Ellis recalled that as a teenager, he would spend a lot of weekends helping out in the establishment. But although he had a knack for the business, he was not too keen on following in his predecessor’s footsteps.

“Mi did wah do something different because mi see mi grandmother and grandfather was doing this. Mi seh mi wah try something different,” he told The Gleaner while skilfully cutting a piece of meat on Tuesday.

However, after leaving Guy’s Hill High school with seven Caribbean Secondary Education Certificate subjects, Ellis said that his father encouraged him to join him in the business full time.

“Him a seh, basically, nuff people go university and college and can’t get a job when dem finish, so mi basically just tek on to it. Mi work wid him for five years and den mi just start my own,” he said.
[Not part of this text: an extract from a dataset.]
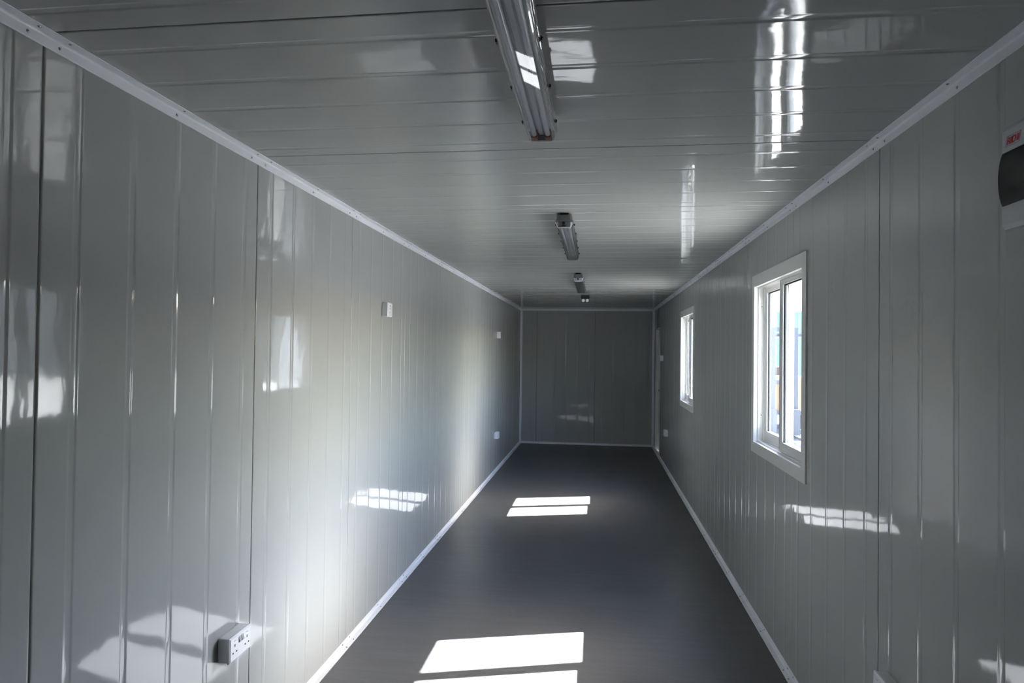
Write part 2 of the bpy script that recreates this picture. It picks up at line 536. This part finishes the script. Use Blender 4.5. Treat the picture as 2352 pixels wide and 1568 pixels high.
def cross_trim(name, z, sz, label):
    root = tag(empty(name), label, 'trim', kind='structure')
    prof = [(YB - p, z + q) for (p, q) in L_profile(1, sz)]      # axis x: (y, z)
    mb = MB(); mb.extrude(prof, 0, .0, W); mb.build('angle_strip', M_TRIM, root)
    for x in (.24, .33, .78, 1.23, 1.32, 1.8):
        screw(root, (x, YB - TH, z + sz * .02), 1, -1)
    return root
cross_trim('baseboard_back', 0, 1, 'white metal angle along the foot of the far wall')
cross_trim('trim_3', H, -1, 'white metal angle where far wall meets ceiling')
def post_trim(name, x, sx, label):
    root = tag(empty(name), label, 'trim', kind='structure')
    prof = [(x + p, YB - q) for (p, q) in L_profile(sx, 1)]      # axis z: (x, y)
    mb = MB(); mb.extrude(prof, 2, .002, H - .002); mb.build('angle_strip', M_TRIM, root)
    for z in (.15, .7, 1.25, 1.8, 2.2):
        screw(root, (x + sx * .02, YB - TH, z), 1, -1)
    return root
post_trim('trim_4', 0, 1, 'white upright angle in the far left corner')
post_trim('trim_5', W, -1, 'white upright angle in the far right corner')

# ------------------------------------------------------------------ windows
def make_window(name, dy, shift, label, near_shift=0.0):
    root = tag(empty(name, (0, dy, 0)), label, 'window', kind='structure')
    # casing: flat mitred surround on the wall
    mb = MB()
    ring_mesh(mb, W - .009, W - .0002, 3.135, 4.187, .977, 2.043, 3.193, 4.128, 1.036, 1.978)
    c = mb.build('casing', M_UPVC, root)
    bv = c.modifiers.new('b', 'BEVEL'); bv.width = .0012; bv.segments = 2; bv.limit_method = 'ANGLE'
    # frame box with tracks
    mb = MB()
    ring_mesh(mb, W - .008, W + .085, 3.179, 4.147, 1.023, 1.992, 3.199, 4.127, 1.040, 1.974)
    for x in (W + .016, W + .046, W + .076):        # track ridges all round
        ring_mesh(mb, x - .0015, x + .0015, 3.195, 4.130, 1.036, 1.978, 3.210, 4.116, 1.051, 1.963)
    ring_mesh(mb, W + .0795, W + .0855, 3.14, 4.187, .98, 2.04, 3.222, 4.104, 1.060, 1.948)
    fr = mb.build('frame', M_UPVC, root)
    for z in (1.20, 1.855):
        for y, s in ((4.127, -1), (3.199, 1)):
            sm = MB(); sm.cyl((W + .036, y, z), 1, .0028, .0012 * s, 8); sm.build('screw', M_SLOT, fr)
    # sashes: outer one at the far side, inner one nearer
    for nm, x, ya, yb, g0, g1, ztop, zbot, gz0, gz1, sh in (
            ('outer', W + .061, 3.600, 4.112, 3.660, 4.055, 1.968, 1.045, 1.112, 1.934, shift),
            ('inner', W + .031, 3.205, 3.672, 3.245, 3.611, 1.970, 1.042, 1.104, 1.938, near_shift)):
        d = .0115
        mb = MB()
        ring_mesh(mb, x - d, x + d, ya + sh, yb + sh, zbot, ztop, g0 + sh, g1 + sh, gz0, gz1)
        # raised bead lines on the room face
        ring_mesh(mb, x - d - .0022, x - d + .001, ya + sh + .004, yb + sh - .004, zbot + .012, ztop - .004, ya + sh + .009, yb + sh - .009, zbot + .018, ztop - .009)
        sa = mb.build('sash', M_UPVC, root)
        mb = MB()
        ring_mesh(mb, x - .004, x + .004, g0 + sh + .0002, g1 + sh - .0002, gz0 + .0002, gz1 - .0002, g0 + sh + .008, g1 + sh - .015, gz0 + .0018, gz1 - .008)
        mb.build('gasket', M_GASKET, sa)
        mb = MB(); mb.box(x - .0022, x + .0022, g0 + sh + .001, g1 + sh - .001, gz0 + .001, gz1 - .001)
        mb.build('glass', M_GLASS, sa)
        if nm == 'inner':
            mb = MB(); mb.bbox(x - d - .012, x - d, yb - .030 + sh, yb - .012 + sh, 1.46, 1.54, .002)
            # small latch on the meeting stile
    return root
make_window('window_1', 0.0, 0.0, 'nearer white framed sliding window in the right wall')
make_window('window_2', DYW, -.0, 'farther white framed sliding window in the right wall')

# ------------------------------------------------------------------ door at the far end of the right wall
dr = tag(empty('door_1'), 'pale recessed door at the far end of the right wall', 'door', kind='structure')
mb = MB()
y0, y1, zt = 10.14, 10.885, 1.965
mb.extrude([(y0, 0), (y0, zt), (y1, zt), (y1, 0), (y1 - .022, 0), (y1 - .022, zt - .022), (y0 + .022, zt - .022), (y0 + .022, 0)], 0, W - .002, W + .085)
mb.build('frame', M_DOOR, dr)
mb = MB(); mb.bbox(W + .045, W + .08, y0 + .024, y1 - .024, .007, zt - .024, .002)
lf = mb.build('door_leaf', M_DOOR, dr)
mb = MB(); mb.cyl((W + .045, y0 + .085, 1.0), 0, .010, -.045, 12); mb.bbox(W - .010, W + .002, y0 + .075, y0 + .20, .99, 1.01, .003)
mb.build('door_handle', M_SCREW, dr)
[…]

That was a decade ago, and explaining that he loves it now, Ellis said he is also exploring ways to differentiate his enterprise from his parents’ and grandparents’.

His shop, eponymously named Andrew’s Meat and More, boasts a wide variety of local and imported meats as well as myriad legumes.

Ellis said he hires up to seven people, depending on the demand, but his nephew, 17-year-old Mallychie Spence, is a permanent worker who is eager to use technology to drive the business.

“The elderly persons are scared to come out mostly,” he said of the often crime-plagued town. “So we have to find ways to get them their meats. So we try to get online purchases and deliver the meat to them at no costs.”

Spence said deliveries are generally made in the towns of Old Harbour and Portmore.





“We understand that it’s small customers that help to grow the business. We don’t really try to focus on the restaurants alone, so we get the small customers their meats so they can feel appreciated and know that we’re looking out for them,” he told The Gleaner.

They have been using card machines instead of relying solely on cash for transactions, another departure from those before them.

“A way that we pull other customers is that we got card machines so we take credit and debit cards as well as online banking, so they can transfer money to the account. Small things like that make the younger people who don’t like [carry] a lot of cash swipe dem card and if they’re buying from somebody and realise we have card machines, ATM lines are long, they’d come and they’d purchase their meats,” Spence said.

A St George’s College past student, Spence admitted that he likes the business, but like his uncle in his younger years, he is looking forward to doing something different in the future.

“Without customer service, yuh not going to have any customers,” 33-year-old Ellis shared that a huge part of the success of his business is built on the relationship he maintains with his customers. The father of two says he can sell up 4,000 pounds of meat each week.

And although he has up to five large refrigerators to store meat, he is looking forward to building a cold room next year to improve efficiency.

“Mi need a cold room, a bigger space. Sometime when you come and have to pull up this fridge, pull up that fridge, it too much,” he said.